Now I am not saying that 'Blue Labour' has purchase on this rationale for greater equality, but I do think the communitarian issues it highlights draw us back to these (what I think are) stronger arguments for equality.


Sunday 3 July 2011

How do we get healthier?

I've just finished reading Richard Wilkinson's 1997 book 'Unhealthy Societies', which explores similar themes (but is more health-related) than his co-authored book with Kate Pickett, called 'The Spirit Level'.

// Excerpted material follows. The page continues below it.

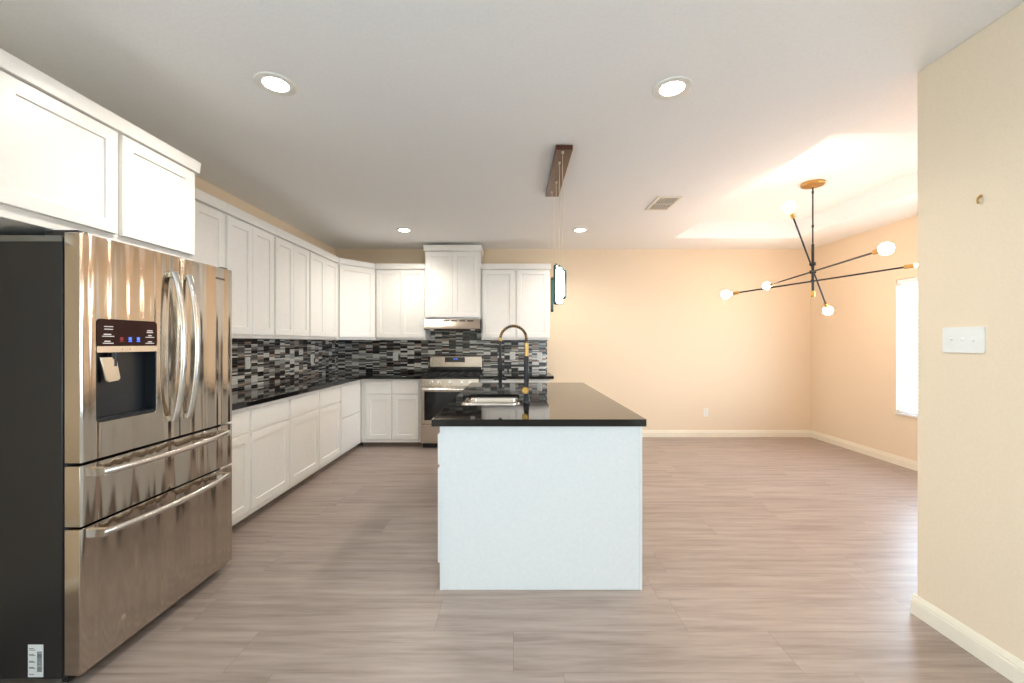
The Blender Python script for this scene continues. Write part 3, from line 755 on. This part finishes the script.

On page 114, Wilkinson produces a remarkable table which shows the additional increases in life expectancy in England and Wales throughout the twentieth-century (i.e. the additional years added to average life expectancy in each decade). I've reproduced the table below (male figures are in the left-hand column, female in the right):

1901/11 4.1 4
1911/21 6.6 6.5
1921/31 2.3 2.4
1031/40 1.2 1.5
1940/51 6.5 7
1951/60 2.4 3.2
1961/71 0.9 1.2
1971/81 2 1.8
1981/91 2.4 2

What is so interesting about the above table is that the largest increases in life expectancy happened during the two decades (1911/21 and 1940/51) when Britain was engaged in world wars. In other words, life expectancy increased most dramatically at a time of shortage, rationing and austerity. Such trends would run contra to what many of us would expect in the relationship between health and economics: more growth, less shortage, better health.

Why might this be? For Wilkinson, the reason life expectancy improved so dramatically is the different form of socio-economic organisation that war time demanded. Full employment was a necessity, income differences narrowed dramatically and the logic of the market was replaced by what Wilkinson calls "a deliberate policy designed to foster a sense of social unity and co-operation". In other words, individualism and social division were actively discouraged in favour of social cohesion and cooperation.

Much more research needs to be on the relationship between income inequality, market economics, social cohesion and health before anything like a causal relationship can be established. Nevertheless, if such relationships can be shown,they will raise extremely fundamental questions about the future for advanced, rich countries. It may mean that the centuries-old link between economic progress and social advancement is over.